What Is Your Child Eating At School?
I want my children to eat well. I feel strongly about this and I think most parents would agree.
In the last 18 months, my children have attended 3 different schools: a Montessori school in Portland, Montessori summer school in Taiwan and a public school in Brooklyn, NY. I’ve witnessed three completely different food environments in these schools, and the impact they had on my children. I’d like to share this experience with you. I’ll be blunt and tell you the list starts with my least favorite.
NYC Public School
NYC Public school offers breakfast and lunch for the children. For families in need, this is wonderful. It’s even a service for busy parents who don’t have time to think about these things.
Now, let’s see what’s on the menu? Items like bagels, french toast and pancakes are served for breakfast. Chicken tenders, sloppy joe and mozzarella sticks for lunch. Here’s a link of the NYC public school menu for the month.
We decided to try the school lunch on the first day. B and M told me they had chicken (great!) with ketchup (uh-oh…knowing my children, they probably had ketchup as the main course) and chocolate milk (they’ve never had chocolate milk). After a meal of high fructrose corn syrup (main ingredient in ketchup) and sugar (main ingredient in chocolate milk), I immediately asked the teacher if they can bring their own lunches moving forward.
But the sweets didn’t stop there. A birthday happened last week, and they came home telling me they had cupcakes and candy. And then it was chocolate milk and cookies on another day (“I only had 2!”). And then yesterday, they took a field trip to the supermarket and all the children got Halloween goodie bag with candy bars.
They’ve never had a snicker bar before. Not a fun size. Not even a bite. I decided to let them have one on our way home because they wanted it so badly. Well, after M finished a fun-size snicker bar, she threw the biggest tantrum on the street I’ve ever seen. I don’t know if this is an accident, but there sure seemed like a correlation between that sugar high and her behavior.
Montessori School in Portland, OR
This is a great private Montessori school, with AMI-trained guides and assistants.
The school does not provide lunch, only snack. Everyone brings their own lunch. We had very specific instructions in the beginning of the year that children are not allowed to bring candy or cookies in their lunch. The teacher also asked us to help conserve waste, so we were asked not to bring individually-wrapped cheese, individual yogurt containers, etc.
Children had snack in the morning and the afternoon. They were served pistachios (a great choice in my opinion because it takes great fine motor movement to open pistachios), almonds, banana chips, pumpkin seed, carrots, sliced oranges, apples and pretzel sticks. The children helped prepare some of these. There did not seem to be great variety, but children did not seem to mind. They developed a taste for these things and asked for them at home as well. For me, those snacks were great choices.

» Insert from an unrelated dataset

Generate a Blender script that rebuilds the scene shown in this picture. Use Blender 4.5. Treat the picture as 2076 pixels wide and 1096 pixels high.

Ms. Lam Montessori School in Taipei, Taiwan
This school provides lunch, morning and afternoon snack everyday for the children and teachers. From what I understand, a few other Taiwanese pre-schools also offer menus like this.
Here’s the lunch menu for the first week of October:
Monday – Wild Mushroom Risotto Cream and Carrot soup.
Tuesday – Sweet and Sour fish, Bean Sprouts with Fried Leek, and Turnip Ribs soup.
Wednesday – Curry Chicken Rice (with Raisins and Soft Boiled Eggs) and Boscht.
Thursday – Apple Egg Salad on Toast with Potato, Carrot and Cucumber, and Corn Soup.
Friday – Noodles with Soy Bean Paste and Meat Ball Soup.
That’s just Week One.
Snack includes items like home made egg cake, boiled tea eggs, rice balls, green bean soup.
Click here to see what’s on the menu the rest of the month.
If you’re saying to yourself, my children would never eat those things, well, that’s what I thought too! But here’s what happened to us. Before Taiwan, for over a year, the only green things my children would eat were avocados and grapes. Any other green thing we got into their bodies was through hiding it, blending it with apple/pineapple juice or through sheer luck that ended the next day. Eating green vegetables was a struggle that I lost nearly everyday. Until they started going to school in Taiwan.
It began one day when they saw stir-fried spinach on the dinner table, B said, “We eat that at school, too!” And then proceeded to eat big bites of it (along with rice, fish, soup, etc). They would say things like, “I love to eat broccoli!” And fight over who gets the last one on the plate. Since Taiwan, eating vegetables is no longer a struggle in this house. Last night, we had marinated cucumbers. B looked in the bowl and said, “I want the biggest one.”
I don’t know how their teachers did this. I would hug and kiss them if it were appropriate. I’m immensely grateful, to say the least.
Young children have the Absorbent Mind. This means they unconsciously absorb everything in their environment easily and effortlessly. This includes food. If you give them chocolate and candy, they will eat that. If you give them fruits and nuts, they will eat that. If you give them gourmet meals with wild mushroom risotto and carrot soup, they will eat that.
I’d love to hear your experiences and thoughts on all of this. What do your children eat at school? How does it impact their food choices at home? Please share!